--- START OF AVAILABLE DATA ---

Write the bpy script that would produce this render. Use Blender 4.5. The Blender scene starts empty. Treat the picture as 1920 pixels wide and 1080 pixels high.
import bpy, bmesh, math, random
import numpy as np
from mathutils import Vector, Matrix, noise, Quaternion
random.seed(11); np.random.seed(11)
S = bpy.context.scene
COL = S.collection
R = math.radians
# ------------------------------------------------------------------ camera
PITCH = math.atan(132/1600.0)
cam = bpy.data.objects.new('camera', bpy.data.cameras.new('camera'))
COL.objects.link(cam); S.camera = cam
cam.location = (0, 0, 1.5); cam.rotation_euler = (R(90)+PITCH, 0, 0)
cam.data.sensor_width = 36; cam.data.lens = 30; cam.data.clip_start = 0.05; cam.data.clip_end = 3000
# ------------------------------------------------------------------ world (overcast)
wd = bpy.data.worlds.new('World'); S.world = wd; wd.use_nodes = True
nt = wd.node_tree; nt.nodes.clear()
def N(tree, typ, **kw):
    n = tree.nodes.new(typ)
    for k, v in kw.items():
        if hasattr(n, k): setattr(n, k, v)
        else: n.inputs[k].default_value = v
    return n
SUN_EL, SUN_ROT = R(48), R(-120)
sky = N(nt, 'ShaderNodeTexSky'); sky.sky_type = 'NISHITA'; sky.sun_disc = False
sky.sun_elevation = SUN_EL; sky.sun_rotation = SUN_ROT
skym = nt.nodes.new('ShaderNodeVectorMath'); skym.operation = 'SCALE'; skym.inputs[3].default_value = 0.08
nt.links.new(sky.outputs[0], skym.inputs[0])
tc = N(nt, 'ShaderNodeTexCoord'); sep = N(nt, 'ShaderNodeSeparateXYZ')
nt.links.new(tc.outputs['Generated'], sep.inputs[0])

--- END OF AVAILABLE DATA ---

— WHAT THIS TASK INVOLVES —
Go through the listing above and locate each line that holds the word "scene". Copy those lines.

— EXPECTED ANSWER —
Write the bpy script that would produce this render. Use Blender 4.5. The Blender scene starts empty. Treat the picture as 1920 pixels wide and 1080 pixels high.
S = bpy.context.scene